## Begin Data

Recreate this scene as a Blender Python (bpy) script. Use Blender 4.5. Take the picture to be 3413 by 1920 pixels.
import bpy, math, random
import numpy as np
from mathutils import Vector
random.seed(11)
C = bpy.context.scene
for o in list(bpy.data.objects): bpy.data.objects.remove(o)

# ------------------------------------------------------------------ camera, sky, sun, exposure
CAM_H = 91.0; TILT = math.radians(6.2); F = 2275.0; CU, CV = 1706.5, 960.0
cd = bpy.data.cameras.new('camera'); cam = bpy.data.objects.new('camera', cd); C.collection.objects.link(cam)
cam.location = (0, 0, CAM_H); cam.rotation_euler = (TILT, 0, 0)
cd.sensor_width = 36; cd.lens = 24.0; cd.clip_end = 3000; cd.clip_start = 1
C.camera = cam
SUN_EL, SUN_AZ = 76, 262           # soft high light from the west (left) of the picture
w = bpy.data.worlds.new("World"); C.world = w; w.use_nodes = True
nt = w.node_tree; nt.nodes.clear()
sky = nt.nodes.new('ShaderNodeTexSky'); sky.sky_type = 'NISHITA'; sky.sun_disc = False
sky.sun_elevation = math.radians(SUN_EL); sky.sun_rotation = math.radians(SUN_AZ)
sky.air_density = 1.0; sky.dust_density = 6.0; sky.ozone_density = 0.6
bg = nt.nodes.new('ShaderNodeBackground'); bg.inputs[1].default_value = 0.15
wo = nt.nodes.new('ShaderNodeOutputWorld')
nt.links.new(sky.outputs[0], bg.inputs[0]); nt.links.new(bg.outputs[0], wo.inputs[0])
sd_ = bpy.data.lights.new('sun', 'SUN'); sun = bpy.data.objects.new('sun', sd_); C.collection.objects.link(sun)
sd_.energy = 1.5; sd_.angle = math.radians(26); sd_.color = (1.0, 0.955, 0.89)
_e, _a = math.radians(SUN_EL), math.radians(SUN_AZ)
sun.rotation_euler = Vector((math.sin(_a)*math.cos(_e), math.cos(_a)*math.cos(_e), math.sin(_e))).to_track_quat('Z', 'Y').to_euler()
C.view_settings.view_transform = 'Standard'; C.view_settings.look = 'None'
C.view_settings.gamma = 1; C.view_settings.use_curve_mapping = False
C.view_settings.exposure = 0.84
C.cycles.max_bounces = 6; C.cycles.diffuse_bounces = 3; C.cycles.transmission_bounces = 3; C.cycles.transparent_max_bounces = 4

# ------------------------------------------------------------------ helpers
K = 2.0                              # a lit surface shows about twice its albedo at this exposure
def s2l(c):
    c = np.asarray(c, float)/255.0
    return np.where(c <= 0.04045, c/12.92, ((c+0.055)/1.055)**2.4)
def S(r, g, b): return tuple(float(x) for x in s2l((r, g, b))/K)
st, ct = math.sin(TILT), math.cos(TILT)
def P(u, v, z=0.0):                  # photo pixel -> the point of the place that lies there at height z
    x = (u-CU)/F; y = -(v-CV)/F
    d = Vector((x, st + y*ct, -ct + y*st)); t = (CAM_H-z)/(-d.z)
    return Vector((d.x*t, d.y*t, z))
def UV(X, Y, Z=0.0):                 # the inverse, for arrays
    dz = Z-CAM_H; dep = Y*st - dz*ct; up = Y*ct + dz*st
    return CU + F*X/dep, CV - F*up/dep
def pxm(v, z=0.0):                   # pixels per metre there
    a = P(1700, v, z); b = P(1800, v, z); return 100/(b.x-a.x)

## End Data

## Given request:
Write down the full listing again, exactly.

## The solution:
Recreate this scene as a Blender Python (bpy) script. Use Blender 4.5. Take the picture to be 3413 by 1920 pixels.
import bpy, math, random
import numpy as np
from mathutils import Vector
random.seed(11)
C = bpy.context.scene
for o in list(bpy.data.objects): bpy.data.objects.remove(o)

# ------------------------------------------------------------------ camera, sky, sun, exposure
CAM_H = 91.0; TILT = math.radians(6.2); F = 2275.0; CU, CV = 1706.5, 960.0
cd = bpy.data.cameras.new('camera'); cam = bpy.data.objects.new('camera', cd); C.collection.objects.link(cam)
cam.location = (0, 0, CAM_H); cam.rotation_euler = (TILT, 0, 0)
cd.sensor_width = 36; cd.lens = 24.0; cd.clip_end = 3000; cd.clip_start = 1
C.camera = cam
SUN_EL, SUN_AZ = 76, 262           # soft high light from the west (left) of the picture
w = bpy.data.worlds.new("World"); C.world = w; w.use_nodes = True
nt = w.node_tree; nt.nodes.clear()
sky = nt.nodes.new('ShaderNodeTexSky'); sky.sky_type = 'NISHITA'; sky.sun_disc = False
sky.sun_elevation = math.radians(SUN_EL); sky.sun_rotation = math.radians(SUN_AZ)
sky.air_density = 1.0; sky.dust_density = 6.0; sky.ozone_density = 0.6
bg = nt.nodes.new('ShaderNodeBackground'); bg.inputs[1].default_value = 0.15
wo = nt.nodes.new('ShaderNodeOutputWorld')
nt.links.new(sky.outputs[0], bg.inputs[0]); nt.links.new(bg.outputs[0], wo.inputs[0])
sd_ = bpy.data.lights.new('sun', 'SUN'); sun = bpy.data.objects.new('sun', sd_); C.collection.objects.link(sun)
sd_.energy = 1.5; sd_.angle = math.radians(26); sd_.color = (1.0, 0.955, 0.89)
_e, _a = math.radians(SUN_EL), math.radians(SUN_AZ)
sun.rotation_euler = Vector((math.sin(_a)*math.cos(_e), math.cos(_a)*math.cos(_e), math.sin(_e))).to_track_quat('Z', 'Y').to_euler()
C.view_settings.view_transform = 'Standard'; C.view_settings.look = 'None'
C.view_settings.gamma = 1; C.view_settings.use_curve_mapping = False
C.view_settings.exposure = 0.84
C.cycles.max_bounces = 6; C.cycles.diffuse_bounces = 3; C.cycles.transmission_bounces = 3; C.cycles.transparent_max_bounces = 4

# ------------------------------------------------------------------ helpers
K = 2.0                              # a lit surface shows about twice its albedo at this exposure
def s2l(c):
    c = np.asarray(c, float)/255.0
    return np.where(c <= 0.04045, c/12.92, ((c+0.055)/1.055)**2.4)
def S(r, g, b): return tuple(float(x) for x in s2l((r, g, b))/K)
st, ct = math.sin(TILT), math.cos(TILT)
def P(u, v, z=0.0):                  # photo pixel -> the point of the place that lies there at height z
    x = (u-CU)/F; y = -(v-CV)/F
    d = Vector((x, st + y*ct, -ct + y*st)); t = (CAM_H-z)/(-d.z)
    return Vector((d.x*t, d.y*t, z))
def UV(X, Y, Z=0.0):                 # the inverse, for arrays
    dz = Z-CAM_H; dep = Y*st - dz*ct; up = Y*ct + dz*st
    return CU + F*X/dep, CV - F*up/dep
def pxm(v, z=0.0):                   # pixels per metre there
    a = P(1700, v, z); b = P(1800, v, z); return 100/(b.x-a.x)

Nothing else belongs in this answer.